En l’état de ces éléments, il ressort des différentes annonces internet produites par l’intimée que la valeur de remplacement de la montre (bracelet compris) peut être établie à hauteur de la somme de 1 800 euros, somme qu’a retenue le premier juge et qui correspond aux offres de prix pour une montre de ce type, d’occasion, les époux [E] ne pouvant solliciter en réparation de leur préjudice une somme correspondant à la valeur à neuf d’une montre équivalente.
Le jugement entrepris sera confirmé sur ce point.
Sur la demande de dommages et intérêts complémentaires
Les époux [E] sollicitent l’allocation des sommes de 800 euros en réparation de leur préjudice moral, celle de 500 euros en réparation du préjudice administratif, celle de 800 euros pour mauvaise foi et celle de 1 200 euros en réparation du préjudice de jouissance.
M. [E] fait valoir qu’il a acquis la montre à la bijouterie Howard aux Sablons à [Localité 5] pour les 10 ans de mariage du couple et qu’il s’agit d’une montre bijou qui présente une certaine valeur et une valeur sentimentale.
Les époux [E] font valoir que l’attitude conciliante et courtoise initiale qu’ils ont eue s’est modifiée lorsque des informations de la société Poiray ont permis de constater l’attitude frauduleuse de la société Flinois sur le choix du modèle de montre.
M. [E] invoque un temps de gestion alourdi de plusieurs heures. Les appelants invoquent une perte de jouissance constituée par les bracelets interchangeables acquis par Mme [E] au fil des ans, permettant d’adapter la montre à toutes les tenues ou tous les événements.
La société Flinois fait valoir que l’achat par les époux [E] de bracelets ne démontre pas que la montre était en état de fonctionnement et esthétiquement correcte ni que les bracelets étaient destinés à la montre déposée.

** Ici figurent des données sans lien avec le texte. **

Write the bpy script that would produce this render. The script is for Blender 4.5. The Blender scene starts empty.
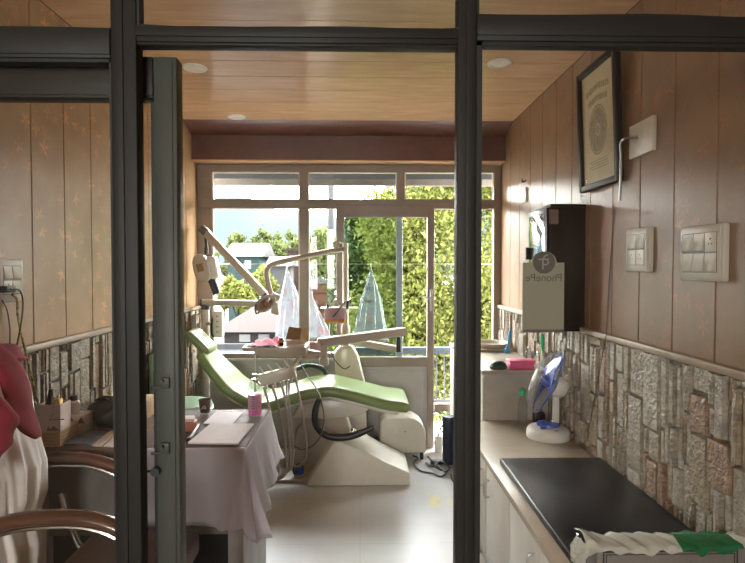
import bpy, bmesh, math, random
import numpy as np
from mathutils import Vector, Matrix, Euler
R = math.radians
rnd = random.Random(7)
scene = bpy.context.scene
COL = scene.collection

# ------------------------------------------------------------------ camera
F = 560.0
cam_d = bpy.data.cameras.new('camera'); cam = bpy.data.objects.new('camera', cam_d); COL.objects.link(cam)
cam_d.sensor_width = 36; cam_d.lens = 36 * F / 745; cam_d.clip_start = .02; cam_d.clip_end = 2000
CAM = Vector((0, 0, 1.5))
ROT = Euler((R(90 - 1.48), 0, R(-1.28)), 'XYZ')
cam.location = CAM; cam.rotation_euler = ROT
scene.camera = cam
RM = ROT.to_matrix()

def P(px, py, Y=None, X=None, Z=None):
    """the point of the place seen at a pixel of the photograph, on a plane of known X, Y or Z"""
    d = RM @ Vector(((px - 372.5) / F, -(py - 281.5) / F, -1))
    if Y is not None: t = Y / d.y
    elif X is not None: t = X / d.x
    else: t = (Z - 1.5) / d.z
    return CAM + d * t

# ------------------------------------------------------------------ room constants
XL, XR, YB, ZC, YP = -1.32, 1.157, 4.6, 2.6, 1.35
YF = -2.6

# ------------------------------------------------------------------ materials
def nn(nt, t, **kw):
    n = nt.nodes.new(t)
    for k, v in kw.items(): setattr(n, k, v)
    return n

def ext(c, k=.055): return tuple(v * k for v in c)
def pmat(name, col, rough=.5, metal=0, var=.12, vscale=12, bump=0, bscale=80, coat=0, spec=.5, stretch=None, sheen=0, trans=0, col2=None, sub=0):
    m = bpy.data.materials.new(name); m.use_nodes = True; nt = m.node_tree
    b = nt.nodes['Principled BSDF']
    tc = nn(nt, 'ShaderNodeTexCoord'); src = tc.outputs['Object']
    if stretch:
        mp = nn(nt, 'ShaderNodeMapping'); mp.inputs['Scale'].default_value = stretch
        nt.links.new(src, mp.inputs['Vector']); src = mp.outputs[0]
    no = nn(nt, 'ShaderNodeTexNoise'); no.inputs['Scale'].default_value = vscale; no.inputs['Detail'].default_value = 4
    nt.links.new(src, no.inputs['Vector'])
    rp = nn(nt, 'ShaderNodeValToRGB')
    c2 = col2 or tuple(min(1, c * (1 + var)) for c in col)
    c1 = tuple(c * (1 - var) for c in col) if not col2 else col
    rp.color_ramp.elements[0].position = .3; rp.color_ramp.elements[1].position = .7
    rp.color_ramp.elements[0].color = (*c1, 1); rp.color_ramp.elements[1].color = (*c2, 1)
    nt.links.new(no.outputs['Fac'], rp.inputs[0]); nt.links.new(rp.outputs[0], b.inputs['Base Color'])
    b.inputs['Roughness'].default_value = rough; b.inputs['Metallic'].default_value = metal
    b.inputs['Specular IOR Level'].default_value = spec
    b.inputs['Coat Weight'].default_value = coat; b.inputs['Coat Roughness'].default_value = .12
    b.inputs['Sheen Weight'].default_value = sheen
    b.inputs['Transmission Weight'].default_value = trans
    if sub:
        b.inputs['Subsurface Weight'].default_value = sub; b.inputs['Subsurface Radius'].default_value = (.02, .02, .02)
    if bump:
        n2 = nn(nt, 'ShaderNodeTexNoise'); n2.inputs['Scale'].default_value = bscale; n2.inputs['Detail'].default_value = 5
        nt.links.new(src, n2.inputs['Vector'])
        bp = nn(nt, 'ShaderNodeBump'); bp.inputs['Strength'].default_value = bump; bp.inputs['Distance'].default_value = .01
        nt.links.new(n2.outputs['Fac'], bp.inputs['Height']); nt.links.new(bp.outputs[0], b.inputs['Normal'])
    return m

def schlick(nt, k=1.0):
    lw = nn(nt, 'ShaderNodeLayerWeight'); lw.inputs[0].default_value = .5
    pw = nn(nt, 'ShaderNodeMath', operation='POWER'); pw.inputs[1].default_value = 5; nt.links.new(lw.outputs['Facing'], pw.inputs[0])
    ma = nn(nt, 'ShaderNodeMath', operation='MULTIPLY_ADD'); ma.inputs[1].default_value = .7 * k; ma.inputs[2].default_value = .035 * k
    nt.links.new(pw.outputs[0], ma.inputs[0]); return ma

def glassmat(name, tint=(.96, .97, .96), refl=1.0, haze=0.0, hazecol=(.8, .8, .78)):
    m = bpy.data.materials.new(name); m.use_nodes = True; nt = m.node_tree
    nt.nodes.remove(nt.nodes['Principled BSDF']); out = nt.nodes['Material Output']
    tr = nn(nt, 'ShaderNodeBsdfTransparent'); tr.inputs[0].default_value = (*tint, 1)
    gl = nn(nt, 'ShaderNodeBsdfGlossy'); gl.inputs['Roughness'].default_value = .02
    mu = schlick(nt, refl)
    mx = nn(nt, 'ShaderNodeMixShader'); nt.links.new(mu.outputs[0], mx.inputs[0])
    last = tr.outputs[0]
    if haze:
        df = nn(nt, 'ShaderNodeBsdfDiffuse'); df.inputs[0].default_value = (*hazecol, 1)
        tc = nn(nt, 'ShaderNodeTexCoord'); no = nn(nt, 'ShaderNodeTexNoise'); no.inputs['Scale'].default_value = 5
        nt.links.new(tc.outputs['Object'], no.inputs['Vector'])
        m2 = nn(nt, 'ShaderNodeMath', operation='MULTIPLY'); m2.inputs[1].default_value = haze * 2
        nt.links.new(no.outputs['Fac'], m2.inputs[0])
        mh = nn(nt, 'ShaderNodeMixShader'); nt.links.new(m2.outputs[0], mh.inputs[0])
        nt.links.new(tr.outputs[0], mh.inputs[1]); nt.links.new(df.outputs[0], mh.inputs[2]); last = mh.outputs[0]
    nt.links.new(last, mx.inputs[1]); nt.links.new(gl.outputs[0], mx.inputs[2])
    nt.links.new(mx.outputs[0], out.inputs[0])
    return m

def sheetmat(name, col, transp=.5, translucent=.5, rough=.2, print_col=None, print_scale=12, print2=None, gloss=1.0):
    """thin plastic or paper: part see-through, part translucent, glossy creases"""
    m = bpy.data.materials.new(name); m.use_nodes = True; nt = m.node_tree
    nt.nodes.remove(nt.nodes['Principled BSDF']); out = nt.nodes['Material Output']
    tc = nn(nt, 'ShaderNodeTexCoord')
    df = nn(nt, 'ShaderNodeBsdfDiffuse'); tl = nn(nt, 'ShaderNodeBsdfTranslucent'); tr = nn(nt, 'ShaderNodeBsdfTransparent')
    gl = nn(nt, 'ShaderNodeBsdfGlossy'); gl.inputs['Roughness'].default_value = rough
    rgb = nn(nt, 'ShaderNodeRGB'); rgb.outputs[0].default_value = (*col, 1); c = rgb.outputs[0]
    if print_col:
        for k, pc in enumerate([print_col] + ([print2] if print2 else [])):
            vo = nn(nt, 'ShaderNodeTexVoronoi'); vo.inputs['Scale'].default_value = print_scale * (1 + .5 * k)
            nt.links.new(tc.outputs['Object'], vo.inputs['Vector'])
            lt = nn(nt, 'ShaderNodeMath', operation='LESS_THAN'); lt.inputs[1].default_value = .3
            nt.links.new(vo.outputs['Distance'], lt.inputs[0])
            sx = nn(nt, 'ShaderNodeSeparateColor'); nt.links.new(vo.outputs['Color'], sx.inputs[0])
            l2 = nn(nt, 'ShaderNodeMath', operation='GREATER_THAN'); l2.inputs[1].default_value = .3
            nt.links.new(sx.outputs[k], l2.inputs[0])
            mm = nn(nt, 'ShaderNodeMath', operation='MULTIPLY'); nt.links.new(lt.outputs[0], mm.inputs[0]); nt.links.new(l2.outputs[0], mm.inputs[1])
            mc = nn(nt, 'ShaderNodeMix', data_type='RGBA'); nt.links.new(mm.outputs[0], mc.inputs[0])
            nt.links.new(c, mc.inputs[6]); mc.inputs[7].default_value = (*pc, 1); c = mc.outputs[2]
    nt.links.new(c, df.inputs[0]); nt.links.new(c, tl.inputs[0])
    a = nn(nt, 'ShaderNodeMixShader'); a.inputs[0].default_value = translucent
    nt.links.new(df.outputs[0], a.inputs[1]); nt.links.new(tl.outputs[0], a.inputs[2])
    b = nn(nt, 'ShaderNodeMixShader'); b.inputs[0].default_value = transp
    nt.links.new(a.outputs[0], b.inputs[1]); nt.links.new(tr.outputs[0], b.inputs[2])
    fr = schlick(nt, gloss)
    g = nn(nt, 'ShaderNodeMixShader'); nt.links.new(fr.outputs[0], g.inputs[0])
    nt.links.new(b.outputs[0], g.inputs[1]); nt.links.new(gl.outputs[0], g.inputs[2])
    nt.links.new(g.outputs[0], out.inputs[0])
    return m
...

Ceci étant exposé, les appelants ne justifient pas de l’attitude prétendument frauduleuse de la société Flinois dans le choix de la montre qu’ils ont proposée en remplacement de la montre perdue, dont le modèle serait de qualité inférieure, dans la mesure où la société Flinois a d’une part reconnu sa responsabilité et d’autre part proposé sans délai une montre neuve de la même collection correspondant à la montre de Mme [E], à savoir une montre Première en or jaune et acier, avec un cadran nacre, avec un bracelet au choix de celle-ci, ce qu’ont refusé les époux [E] qui faisaient valoir l’impossibilité de remplacer la montre au regard du contexte particulier et de la motivation de son acquisition alors qu’ils sollicitaient par ailleurs une indemnisation de la valeur à neuf de la montre, outre des dommages et intérêts et qu’ils augmentaient par la suite le quantum de leurs demandes.
Même si les appelants versent aux débats des factures d’achat de bracelets, ils ne justifient pas plus en appel qu’en première instance, de la valeur sentimentale de la montre ni de leur préjudice moral, s’abstenant notamment de produire aux débats la facture d’achat de sorte qu’il est impossible d’établir que M. [E] l’ait achetée pour les dix ans de mariage du couple. M. [E] ne produit pas d’éléments de nature à démontrer l’étendue du temps passé dans des démarches administratives. Ils ne justifient pas de la réalité d’un préjudice de jouissance, d’autant que si les époux [E] avaient accepté l’offre amiable d’indemnisation de la société Flinois constituée par l’offre d’une montre Poiray neuve alors que l’indemnisation qui leur a été allouée par le tribunal et qui sera confirmée par le présent arrêt est inférieure à la valeur de la montre proposée initialement, ils auraient pu bénéficier d’une montre équivalente sans délai et utiliser les bracelets achetés.
Le jugement entrepris sera dès lors confirmé en ce qu’il a débouté les époux [E] de leurs demandes de dommages et intérêts complémentaires.
La décision déférée sera confirmée sur les dépens et sur l’article 700 du code de procédure civile.
Les époux [E] succombant en leur appel seront condamnés solidairement aux dépens de la présente procédure et déboutés de leur demande d’indemnité de procédure. Ils seront condamné in solidum, sur ce fondement, à payer à la société Flinois la somme de 4 000 euros.
Il est précisé que le coût du procès-verbal de constat de Me [K], huissier, du 30 septembre 2020 supporté par la société Flinois est une somme entrant dans le cadre des frais irrépétibles visés à l’article 700 du code de procédure civile non compris dans les dépens.
PAR CES MOTIFS,
La cour,
Confirme le jugement entrepris en toutes ses dispositions ;
Y ajoutant,
Condamne solidairement Monsieur [R] [E] et Madame [B] [G] épouse [E] aux dépens d’appel ;
Déboute Monsieur [R] [E] et Madame [B] [G] épouse [E] de leur demande d’indemnité de procédure ;
Condamne in solidum Monsieur [R] [E] et Madame [B] [G] épouse [E] à payer à la société Flinois la somme de 4 000 euros en application de l’article 700 du code de procédure civile.
Le greffier,La présidente,
Delphine Verhaeghe.Christine Simon-Rossenthal.